▶ [Work to complete] For the copy, please give all of the data again exactly and leave the pictures out.

▶ [Collected material]
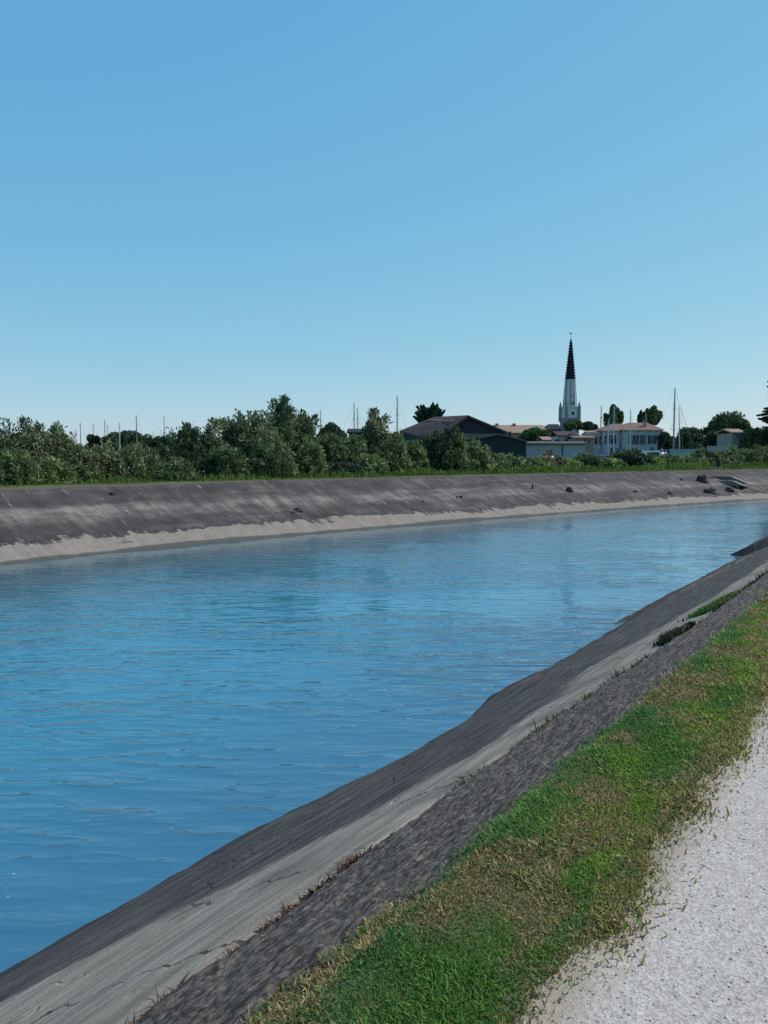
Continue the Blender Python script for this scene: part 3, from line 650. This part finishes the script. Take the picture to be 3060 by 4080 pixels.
# ------------------------------------------------------------------ rocks and small things on the far bank
ROCK = plain('dark_rock', (.035,.033,.034), .4, 4, bump=.6); CONC = plain('pale_concrete', (.20,.168,.145), .25, 2, bump=.2)
def far_z(x, y):
    d = np.hypot(_fx-x, _fy-y); j = int(np.argmin(d)); t = -(x-_fx[j])*_ty[j]+(y-_fy[j])*_tx[j]
    return WL+(GF-WL)*min(max(t, 0), FE)/FE
def far_pt(px, py):
    best = None
    for Y in np.arange(20, 110, .25):
        p = at(px, py, Y)
        if p.z <= far_z(p.x, p.y): return p
    return at(px, py, 80)
def rock(px, py, w, hh, label, seed, mat=ROCK):
    p = far_pt(px, py); r = np.random.RandomState(seed); s = w/F*p.y/2; h = hh/F*p.y
    V = []; 
    mb = MB(); n = 9; prof = [(.8,-.3),(1,.05),(.95,.4),(.72,.72),(.34,.85)]
    vs = []
    for rr, z in prof: vs += [(math.cos(2*math.pi*k/n)*rr*s*(.75+.5*r.rand()), math.sin(2*math.pi*k/n)*rr*s*.6*(.75+.5*r.rand()), z*h*(.8+.4*r.rand())) for k in range(n)]
    fs = [(i*n+k, i*n+(k+1)%n, (i+1)*n+(k+1)%n, (i+1)*n+k) for i in range(len(prof)-1) for k in range(n)]+[tuple(range((len(prof)-1)*n, len(prof)*n))]
    mb.add(vs, fs); o = mb.build('rock', mat); o.location = p; o.rotation_euler = (0, .1, r.rand()*.6-.3); tag(o, label, 'rock', 'rocks on the far slope')
rock(1185, 2042, 52, 20, 'dark flat rock above the white strip below the highest hedge peak', 1)
rock(1165, 2050, 24, 12, 'small rock touching the left end of the dark flat rock', 11)
rock(1835, 1987, 16, 15, 'small dark rock alone on the slope under the lean-to', 2)
rock(445, 1975, 26, 14, 'dark stone high on the slope at left', 3)
rock(1640, 1912, 14, 8, 'little brownish stone at the top of the slope below the barn', 4)
rock(2268, 1962, 30, 24, 'dark jagged rock half way up the slope right of the upright stub', 5)
rock(2795, 1922, 46, 36, 'dark pile-like rock left of the concrete platform', 6)
rock(2830, 1966, 52, 24, 'long dark rock at the waterline under the concrete platform', 7)
rock(2905, 1960, 40, 20, 'dark humped rock right of the long dark rock', 8)
rock(2935, 1946, 22, 14, 'dark rock wedged under the right end of the platform', 9)
rock(2668, 1968, 22, 10, 'small dark stone left of the long dark rock', 10)
rock(2530, 1962, 20, 9, 'small dark stone low on the slope below the dark round bush', 12)
rock(2715, 1915, 16, 9, 'small dark stone left of the dark pile-like rock', 13)
rock(1685, 2005, 20, 10, 'small stone at the end of the pale streak on the slope', 14)
WOOD = plain('black_wood', (.018,.018,.02), .3, 8)
def post(px, pb, hpx, wpx, label, name='bollard', cap=True):
    p = far_pt(px, pb); Y = p.y; h = hpx/F*Y; w = wpx/F*Y/2; root = empty(name, p, label, 'post', 'dark posts on the far bank')
    MB().lathe([(w, -.15), (w, h*.86), (w*.93, h*.9)], 12).build('shaft', WOOD, root, True)
    if cap: MB().lathe([(w*1.15, h*.9), (w*1.18, h*.96), (w*.8, h)], 12).build('cap', WOOD, root, True)
post(2379, 1876, 36, 14, 'squat black post on the verge left of the dark round bush')
post(2862, 1870, 34, 13, 'black post on the verge behind the pale concrete ramp')
post(2122, 1950, 18, 7, 'short dark upright stub low on the slope', name='wooden_stub')
post(1821, 1992, 16, 5, 'thin stub beside the small dark rock on the slope', name='wooden_stub')
# concrete outlet with a low rail
def outlet():
    p = far_pt(2868, 1920); root = empty('concrete_outlet', p, 'pale concrete outlet platform with a dark railing on the far slope', 'outlet', rz=math.radians(-36))
    root.scale = (.46, .46, .6)
    MB().prism([(-2.6,-.4),(4.2,-.5),(2.2,.15),(1.6,.18),(-2.6,.18)], -.3, 1.6).build('platform', CONC, root)
    MB().prism([(-3.6,-.3),(4.5,-.3),(1.5,.75),(-2.2,.75)], 1.7, 3.4).build('ramp', CONC, root)
    for x in (-2.4, -1.2, 0, 1.2, 1.9): MB().tube([(x,-.2,.18),(x,-.2,.62)], .05, 6).build('post', WOOD, root)
    MB().tube([(-2.45,-.2,.62),(1.95,-.2,.62)], .045, 6).build('rail', WOOD, root)
outlet()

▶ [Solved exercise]
Continue the Blender Python script for this scene: part 3, from line 650. This part finishes the script. Take the picture to be 3060 by 4080 pixels.
# ------------------------------------------------------------------ rocks and small things on the far bank
ROCK = plain('dark_rock', (.035,.033,.034), .4, 4, bump=.6); CONC = plain('pale_concrete', (.20,.168,.145), .25, 2, bump=.2)
def far_z(x, y):
    d = np.hypot(_fx-x, _fy-y); j = int(np.argmin(d)); t = -(x-_fx[j])*_ty[j]+(y-_fy[j])*_tx[j]
    return WL+(GF-WL)*min(max(t, 0), FE)/FE
def far_pt(px, py):
    best = None
    for Y in np.arange(20, 110, .25):
        p = at(px, py, Y)
        if p.z <= far_z(p.x, p.y): return p
    return at(px, py, 80)
def rock(px, py, w, hh, label, seed, mat=ROCK):
    p = far_pt(px, py); r = np.random.RandomState(seed); s = w/F*p.y/2; h = hh/F*p.y
    V = []; 
    mb = MB(); n = 9; prof = [(.8,-.3),(1,.05),(.95,.4),(.72,.72),(.34,.85)]
    vs = []
    for rr, z in prof: vs += [(math.cos(2*math.pi*k/n)*rr*s*(.75+.5*r.rand()), math.sin(2*math.pi*k/n)*rr*s*.6*(.75+.5*r.rand()), z*h*(.8+.4*r.rand())) for k in range(n)]
    fs = [(i*n+k, i*n+(k+1)%n, (i+1)*n+(k+1)%n, (i+1)*n+k) for i in range(len(prof)-1) for k in range(n)]+[tuple(range((len(prof)-1)*n, len(prof)*n))]
    mb.add(vs, fs); o = mb.build('rock', mat); o.location = p; o.rotation_euler = (0, .1, r.rand()*.6-.3); tag(o, label, 'rock', 'rocks on the far slope')
rock(1185, 2042, 52, 20, 'dark flat rock above the white strip below the highest hedge peak', 1)
rock(1165, 2050, 24, 12, 'small rock touching the left end of the dark flat rock', 11)
rock(1835, 1987, 16, 15, 'small dark rock alone on the slope under the lean-to', 2)
rock(445, 1975, 26, 14, 'dark stone high on the slope at left', 3)
rock(1640, 1912, 14, 8, 'little brownish stone at the top of the slope below the barn', 4)
rock(2268, 1962, 30, 24, 'dark jagged rock half way up the slope right of the upright stub', 5)
rock(2795, 1922, 46, 36, 'dark pile-like rock left of the concrete platform', 6)
rock(2830, 1966, 52, 24, 'long dark rock at the waterline under the concrete platform', 7)
rock(2905, 1960, 40, 20, 'dark humped rock right of the long dark rock', 8)
rock(2935, 1946, 22, 14, 'dark rock wedged under the right end of the platform', 9)
rock(2668, 1968, 22, 10, 'small dark stone left of the long dark rock', 10)
rock(2530, 1962, 20, 9, 'small dark stone low on the slope below the dark round bush', 12)
rock(2715, 1915, 16, 9, 'small dark stone left of the dark pile-like rock', 13)
rock(1685, 2005, 20, 10, 'small stone at the end of the pale streak on the slope', 14)
WOOD = plain('black_wood', (.018,.018,.02), .3, 8)
def post(px, pb, hpx, wpx, label, name='bollard', cap=True):
    p = far_pt(px, pb); Y = p.y; h = hpx/F*Y; w = wpx/F*Y/2; root = empty(name, p, label, 'post', 'dark posts on the far bank')
    MB().lathe([(w, -.15), (w, h*.86), (w*.93, h*.9)], 12).build('shaft', WOOD, root, True)
    if cap: MB().lathe([(w*1.15, h*.9), (w*1.18, h*.96), (w*.8, h)], 12).build('cap', WOOD, root, True)
post(2379, 1876, 36, 14, 'squat black post on the verge left of the dark round bush')
post(2862, 1870, 34, 13, 'black post on the verge behind the pale concrete ramp')
post(2122, 1950, 18, 7, 'short dark upright stub low on the slope', name='wooden_stub')
post(1821, 1992, 16, 5, 'thin stub beside the small dark rock on the slope', name='wooden_stub')
# concrete outlet with a low rail
def outlet():
    p = far_pt(2868, 1920); root = empty('concrete_outlet', p, 'pale concrete outlet platform with a dark railing on the far slope', 'outlet', rz=math.radians(-36))
    root.scale = (.46, .46, .6)
    MB().prism([(-2.6,-.4),(4.2,-.5),(2.2,.15),(1.6,.18),(-2.6,.18)], -.3, 1.6).build('platform', CONC, root)
    MB().prism([(-3.6,-.3),(4.5,-.3),(1.5,.75),(-2.2,.75)], 1.7, 3.4).build('ramp', CONC, root)
    for x in (-2.4, -1.2, 0, 1.2, 1.9): MB().tube([(x,-.2,.18),(x,-.2,.62)], .05, 6).build('post', WOOD, root)
    MB().tube([(-2.45,-.2,.62),(1.95,-.2,.62)], .045, 6).build('rail', WOOD, root)
outlet()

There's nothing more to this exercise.